SET TASK: Quote the lines that run from the line containing "Continue the Blender Python script for this scene: part 3, from" down to the line containing "tag(obj('ground', bm, M_ground, smooth=True), kind='structure')". Include both of those lines, reproduce each exactly, and omit everything else.

------------------------------

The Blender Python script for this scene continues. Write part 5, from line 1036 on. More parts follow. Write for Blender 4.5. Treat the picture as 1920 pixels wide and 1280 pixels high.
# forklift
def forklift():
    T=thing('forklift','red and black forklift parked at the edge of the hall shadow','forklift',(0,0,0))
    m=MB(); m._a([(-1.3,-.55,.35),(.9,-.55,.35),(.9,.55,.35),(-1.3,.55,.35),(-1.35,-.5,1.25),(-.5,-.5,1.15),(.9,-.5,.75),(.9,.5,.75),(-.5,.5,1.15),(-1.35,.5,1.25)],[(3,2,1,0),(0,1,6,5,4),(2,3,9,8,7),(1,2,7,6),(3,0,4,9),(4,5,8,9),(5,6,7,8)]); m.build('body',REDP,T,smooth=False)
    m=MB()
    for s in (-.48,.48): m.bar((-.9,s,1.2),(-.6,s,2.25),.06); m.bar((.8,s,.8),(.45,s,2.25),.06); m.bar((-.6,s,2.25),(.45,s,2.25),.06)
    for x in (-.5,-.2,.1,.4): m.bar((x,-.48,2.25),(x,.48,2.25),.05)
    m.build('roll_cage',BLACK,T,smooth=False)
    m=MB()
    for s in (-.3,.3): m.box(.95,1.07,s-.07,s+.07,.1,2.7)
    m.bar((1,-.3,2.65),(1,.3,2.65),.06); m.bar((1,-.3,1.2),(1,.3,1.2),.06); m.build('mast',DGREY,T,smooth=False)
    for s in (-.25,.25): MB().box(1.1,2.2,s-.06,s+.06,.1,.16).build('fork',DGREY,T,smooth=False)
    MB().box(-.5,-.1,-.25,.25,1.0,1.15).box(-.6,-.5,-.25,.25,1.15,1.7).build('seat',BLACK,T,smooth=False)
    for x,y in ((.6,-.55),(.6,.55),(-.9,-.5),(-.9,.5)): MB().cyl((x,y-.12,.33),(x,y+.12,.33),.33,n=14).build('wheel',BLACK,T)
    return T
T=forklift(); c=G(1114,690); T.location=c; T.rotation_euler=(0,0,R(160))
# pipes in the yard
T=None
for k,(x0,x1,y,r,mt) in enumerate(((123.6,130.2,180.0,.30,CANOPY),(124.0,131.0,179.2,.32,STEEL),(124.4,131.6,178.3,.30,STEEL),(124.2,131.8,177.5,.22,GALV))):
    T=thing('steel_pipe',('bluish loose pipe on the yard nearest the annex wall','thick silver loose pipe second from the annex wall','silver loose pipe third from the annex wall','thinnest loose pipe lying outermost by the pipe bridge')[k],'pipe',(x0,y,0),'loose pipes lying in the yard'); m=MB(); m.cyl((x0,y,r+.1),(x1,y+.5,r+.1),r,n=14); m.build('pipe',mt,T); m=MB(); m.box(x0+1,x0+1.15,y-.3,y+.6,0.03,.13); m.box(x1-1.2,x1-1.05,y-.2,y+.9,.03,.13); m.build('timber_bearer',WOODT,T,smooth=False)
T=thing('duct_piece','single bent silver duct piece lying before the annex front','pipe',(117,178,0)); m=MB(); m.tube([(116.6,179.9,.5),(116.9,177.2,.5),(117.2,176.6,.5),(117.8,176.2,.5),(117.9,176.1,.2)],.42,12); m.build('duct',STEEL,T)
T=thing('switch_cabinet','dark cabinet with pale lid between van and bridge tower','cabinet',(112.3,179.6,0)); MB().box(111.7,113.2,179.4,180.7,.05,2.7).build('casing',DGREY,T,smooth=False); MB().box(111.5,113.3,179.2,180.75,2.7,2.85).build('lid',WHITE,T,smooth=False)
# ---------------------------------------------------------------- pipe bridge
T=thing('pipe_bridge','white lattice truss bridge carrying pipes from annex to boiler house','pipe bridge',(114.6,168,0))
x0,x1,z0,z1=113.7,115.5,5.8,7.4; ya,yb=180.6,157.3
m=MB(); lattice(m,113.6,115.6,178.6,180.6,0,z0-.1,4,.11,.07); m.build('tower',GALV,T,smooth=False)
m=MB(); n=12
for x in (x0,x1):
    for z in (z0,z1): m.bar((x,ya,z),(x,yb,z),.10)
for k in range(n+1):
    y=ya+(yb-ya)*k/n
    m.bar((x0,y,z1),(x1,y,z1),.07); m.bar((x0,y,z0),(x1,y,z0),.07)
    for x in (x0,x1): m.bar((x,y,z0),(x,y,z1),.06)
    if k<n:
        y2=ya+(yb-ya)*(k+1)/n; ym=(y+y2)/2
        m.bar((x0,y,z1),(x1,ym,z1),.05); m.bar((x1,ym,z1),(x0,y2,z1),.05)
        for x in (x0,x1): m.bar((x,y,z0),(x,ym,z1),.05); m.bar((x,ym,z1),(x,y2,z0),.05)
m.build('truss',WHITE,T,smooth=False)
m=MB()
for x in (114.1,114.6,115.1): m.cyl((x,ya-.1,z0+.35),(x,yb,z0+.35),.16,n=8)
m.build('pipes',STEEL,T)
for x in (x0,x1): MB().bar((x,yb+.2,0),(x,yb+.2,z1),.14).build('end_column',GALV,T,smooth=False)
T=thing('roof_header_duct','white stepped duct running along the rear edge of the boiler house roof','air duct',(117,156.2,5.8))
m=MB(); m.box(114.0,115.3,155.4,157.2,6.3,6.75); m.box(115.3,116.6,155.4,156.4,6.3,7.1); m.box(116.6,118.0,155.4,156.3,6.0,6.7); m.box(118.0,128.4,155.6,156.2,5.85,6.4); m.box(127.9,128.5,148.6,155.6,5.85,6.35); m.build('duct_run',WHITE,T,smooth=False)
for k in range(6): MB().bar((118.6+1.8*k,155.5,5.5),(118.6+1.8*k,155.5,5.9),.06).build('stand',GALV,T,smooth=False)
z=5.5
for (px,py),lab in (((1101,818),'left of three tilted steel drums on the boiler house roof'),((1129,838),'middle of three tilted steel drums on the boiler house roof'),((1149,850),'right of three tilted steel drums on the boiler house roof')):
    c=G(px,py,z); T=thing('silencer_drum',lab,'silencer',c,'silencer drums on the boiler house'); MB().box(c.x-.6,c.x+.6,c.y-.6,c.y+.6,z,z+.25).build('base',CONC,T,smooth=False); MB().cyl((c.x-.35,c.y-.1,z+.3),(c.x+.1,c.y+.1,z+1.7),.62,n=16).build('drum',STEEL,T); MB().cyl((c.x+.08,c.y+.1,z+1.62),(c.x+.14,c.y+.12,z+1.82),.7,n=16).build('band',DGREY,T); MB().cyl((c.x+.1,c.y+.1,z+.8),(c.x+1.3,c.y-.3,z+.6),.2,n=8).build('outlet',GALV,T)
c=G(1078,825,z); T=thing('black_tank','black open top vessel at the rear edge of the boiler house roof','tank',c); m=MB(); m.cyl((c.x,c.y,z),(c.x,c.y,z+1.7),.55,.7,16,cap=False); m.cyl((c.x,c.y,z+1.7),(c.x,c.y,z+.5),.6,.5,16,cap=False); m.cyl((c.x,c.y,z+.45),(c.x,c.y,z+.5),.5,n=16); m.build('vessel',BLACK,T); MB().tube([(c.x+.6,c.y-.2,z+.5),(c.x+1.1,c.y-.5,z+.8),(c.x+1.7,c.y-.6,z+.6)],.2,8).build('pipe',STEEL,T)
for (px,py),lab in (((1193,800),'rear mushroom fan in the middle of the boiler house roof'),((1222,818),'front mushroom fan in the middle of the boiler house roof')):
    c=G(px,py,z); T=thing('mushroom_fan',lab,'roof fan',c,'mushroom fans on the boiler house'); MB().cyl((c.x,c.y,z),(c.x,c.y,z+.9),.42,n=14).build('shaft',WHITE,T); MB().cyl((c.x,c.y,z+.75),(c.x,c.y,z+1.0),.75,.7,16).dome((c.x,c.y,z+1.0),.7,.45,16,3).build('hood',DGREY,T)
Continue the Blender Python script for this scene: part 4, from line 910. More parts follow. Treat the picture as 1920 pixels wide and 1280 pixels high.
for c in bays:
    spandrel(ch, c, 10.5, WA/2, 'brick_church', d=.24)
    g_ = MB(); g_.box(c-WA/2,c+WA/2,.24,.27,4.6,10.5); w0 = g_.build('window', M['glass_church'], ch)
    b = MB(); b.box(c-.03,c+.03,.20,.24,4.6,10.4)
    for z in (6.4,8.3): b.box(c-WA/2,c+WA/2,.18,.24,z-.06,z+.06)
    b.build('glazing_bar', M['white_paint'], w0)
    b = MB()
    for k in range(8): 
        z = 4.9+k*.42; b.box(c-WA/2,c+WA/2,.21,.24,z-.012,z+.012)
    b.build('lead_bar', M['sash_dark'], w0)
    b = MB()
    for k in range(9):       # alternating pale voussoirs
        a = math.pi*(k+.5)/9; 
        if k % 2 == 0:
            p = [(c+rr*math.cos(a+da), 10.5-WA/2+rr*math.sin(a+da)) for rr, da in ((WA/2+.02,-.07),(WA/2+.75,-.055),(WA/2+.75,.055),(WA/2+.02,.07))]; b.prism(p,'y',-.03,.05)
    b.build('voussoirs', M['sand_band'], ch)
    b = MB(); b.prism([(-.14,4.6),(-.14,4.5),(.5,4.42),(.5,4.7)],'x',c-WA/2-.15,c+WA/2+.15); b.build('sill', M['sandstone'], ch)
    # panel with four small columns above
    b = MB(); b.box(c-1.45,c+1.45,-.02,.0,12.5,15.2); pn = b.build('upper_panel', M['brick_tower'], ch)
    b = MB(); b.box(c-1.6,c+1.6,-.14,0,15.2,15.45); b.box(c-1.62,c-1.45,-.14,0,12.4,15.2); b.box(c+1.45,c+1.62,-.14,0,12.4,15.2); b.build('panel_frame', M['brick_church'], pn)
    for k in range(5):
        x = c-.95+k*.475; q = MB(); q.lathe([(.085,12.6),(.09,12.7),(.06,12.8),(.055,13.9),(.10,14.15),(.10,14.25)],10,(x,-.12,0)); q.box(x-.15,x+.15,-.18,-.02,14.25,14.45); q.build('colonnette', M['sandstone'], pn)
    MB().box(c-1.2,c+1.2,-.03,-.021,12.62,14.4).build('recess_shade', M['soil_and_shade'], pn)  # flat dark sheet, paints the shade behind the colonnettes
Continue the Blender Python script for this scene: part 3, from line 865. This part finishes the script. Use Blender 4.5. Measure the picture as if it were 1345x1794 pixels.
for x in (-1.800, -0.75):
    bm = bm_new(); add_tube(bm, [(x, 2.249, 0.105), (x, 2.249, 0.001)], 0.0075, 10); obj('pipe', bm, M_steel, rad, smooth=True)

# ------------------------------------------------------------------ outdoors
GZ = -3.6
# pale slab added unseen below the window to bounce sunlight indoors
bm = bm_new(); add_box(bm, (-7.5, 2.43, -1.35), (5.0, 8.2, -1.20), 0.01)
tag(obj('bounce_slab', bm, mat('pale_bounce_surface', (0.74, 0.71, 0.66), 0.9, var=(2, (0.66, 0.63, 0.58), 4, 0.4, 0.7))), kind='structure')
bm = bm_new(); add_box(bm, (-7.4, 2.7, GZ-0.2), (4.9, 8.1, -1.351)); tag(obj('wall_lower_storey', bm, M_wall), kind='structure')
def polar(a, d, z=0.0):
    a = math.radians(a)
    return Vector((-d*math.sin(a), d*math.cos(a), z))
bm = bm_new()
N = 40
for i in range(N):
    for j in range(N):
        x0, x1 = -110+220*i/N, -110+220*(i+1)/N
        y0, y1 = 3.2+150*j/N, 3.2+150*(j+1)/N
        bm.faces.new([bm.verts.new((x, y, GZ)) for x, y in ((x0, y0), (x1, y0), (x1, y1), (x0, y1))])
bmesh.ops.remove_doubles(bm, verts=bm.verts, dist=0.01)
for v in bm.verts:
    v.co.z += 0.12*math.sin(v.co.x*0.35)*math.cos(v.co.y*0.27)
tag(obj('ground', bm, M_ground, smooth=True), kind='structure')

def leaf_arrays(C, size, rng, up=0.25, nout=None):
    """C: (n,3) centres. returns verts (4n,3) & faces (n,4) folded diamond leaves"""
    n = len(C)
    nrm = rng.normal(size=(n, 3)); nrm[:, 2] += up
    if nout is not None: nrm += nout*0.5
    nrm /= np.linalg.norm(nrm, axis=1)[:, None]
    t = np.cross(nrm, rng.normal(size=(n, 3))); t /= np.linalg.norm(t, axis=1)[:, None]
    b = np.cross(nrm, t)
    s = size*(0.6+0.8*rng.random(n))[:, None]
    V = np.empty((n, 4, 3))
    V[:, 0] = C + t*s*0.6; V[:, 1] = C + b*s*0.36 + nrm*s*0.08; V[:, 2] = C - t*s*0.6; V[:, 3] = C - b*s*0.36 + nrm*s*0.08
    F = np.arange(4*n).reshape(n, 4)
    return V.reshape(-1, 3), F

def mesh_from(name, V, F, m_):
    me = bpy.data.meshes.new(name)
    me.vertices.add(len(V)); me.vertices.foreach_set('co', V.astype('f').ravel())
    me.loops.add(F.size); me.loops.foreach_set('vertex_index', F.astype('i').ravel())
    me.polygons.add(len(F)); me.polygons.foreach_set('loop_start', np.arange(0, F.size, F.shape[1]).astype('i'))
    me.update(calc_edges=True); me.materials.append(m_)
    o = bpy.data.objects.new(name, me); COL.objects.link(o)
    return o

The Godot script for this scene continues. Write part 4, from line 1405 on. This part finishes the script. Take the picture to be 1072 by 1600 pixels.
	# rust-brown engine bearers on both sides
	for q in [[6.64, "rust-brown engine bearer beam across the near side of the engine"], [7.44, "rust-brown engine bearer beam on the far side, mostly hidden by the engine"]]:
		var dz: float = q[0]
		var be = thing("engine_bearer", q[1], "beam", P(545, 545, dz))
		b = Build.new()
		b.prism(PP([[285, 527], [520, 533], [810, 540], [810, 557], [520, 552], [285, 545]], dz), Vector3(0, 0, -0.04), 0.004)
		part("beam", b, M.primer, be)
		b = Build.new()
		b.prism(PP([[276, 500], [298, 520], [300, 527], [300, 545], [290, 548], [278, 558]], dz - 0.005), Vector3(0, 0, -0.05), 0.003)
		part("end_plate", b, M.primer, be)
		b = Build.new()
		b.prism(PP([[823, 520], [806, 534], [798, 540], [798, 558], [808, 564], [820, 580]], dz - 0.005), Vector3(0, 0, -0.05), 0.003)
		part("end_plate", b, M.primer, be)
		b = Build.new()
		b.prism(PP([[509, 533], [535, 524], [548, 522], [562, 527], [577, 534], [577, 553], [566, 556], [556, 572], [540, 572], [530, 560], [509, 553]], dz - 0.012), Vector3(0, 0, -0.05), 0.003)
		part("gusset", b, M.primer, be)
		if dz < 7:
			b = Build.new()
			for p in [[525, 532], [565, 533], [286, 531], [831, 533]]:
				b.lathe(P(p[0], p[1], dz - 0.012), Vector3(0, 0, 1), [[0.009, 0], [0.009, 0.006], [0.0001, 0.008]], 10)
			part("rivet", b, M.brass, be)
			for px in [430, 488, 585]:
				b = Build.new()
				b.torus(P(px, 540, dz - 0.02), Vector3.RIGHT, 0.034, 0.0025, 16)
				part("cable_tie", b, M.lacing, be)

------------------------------

REPLY:
Continue the Blender Python script for this scene: part 3, from line 865. This part finishes the script. Use Blender 4.5. Measure the picture as if it were 1345x1794 pixels.
for x in (-1.800, -0.75):
    bm = bm_new(); add_tube(bm, [(x, 2.249, 0.105), (x, 2.249, 0.001)], 0.0075, 10); obj('pipe', bm, M_steel, rad, smooth=True)

# ------------------------------------------------------------------ outdoors
GZ = -3.6
# pale slab added unseen below the window to bounce sunlight indoors
bm = bm_new(); add_box(bm, (-7.5, 2.43, -1.35), (5.0, 8.2, -1.20), 0.01)
tag(obj('bounce_slab', bm, mat('pale_bounce_surface', (0.74, 0.71, 0.66), 0.9, var=(2, (0.66, 0.63, 0.58), 4, 0.4, 0.7))), kind='structure')
bm = bm_new(); add_box(bm, (-7.4, 2.7, GZ-0.2), (4.9, 8.1, -1.351)); tag(obj('wall_lower_storey', bm, M_wall), kind='structure')
def polar(a, d, z=0.0):
    a = math.radians(a)
    return Vector((-d*math.sin(a), d*math.cos(a), z))
bm = bm_new()
N = 40
for i in range(N):
    for j in range(N):
        x0, x1 = -110+220*i/N, -110+220*(i+1)/N
        y0, y1 = 3.2+150*j/N, 3.2+150*(j+1)/N
        bm.faces.new([bm.verts.new((x, y, GZ)) for x, y in ((x0, y0), (x1, y0), (x1, y1), (x0, y1))])
bmesh.ops.remove_doubles(bm, verts=bm.verts, dist=0.01)
for v in bm.verts:
    v.co.z += 0.12*math.sin(v.co.x*0.35)*math.cos(v.co.y*0.27)
tag(obj('ground', bm, M_ground, smooth=True), kind='structure')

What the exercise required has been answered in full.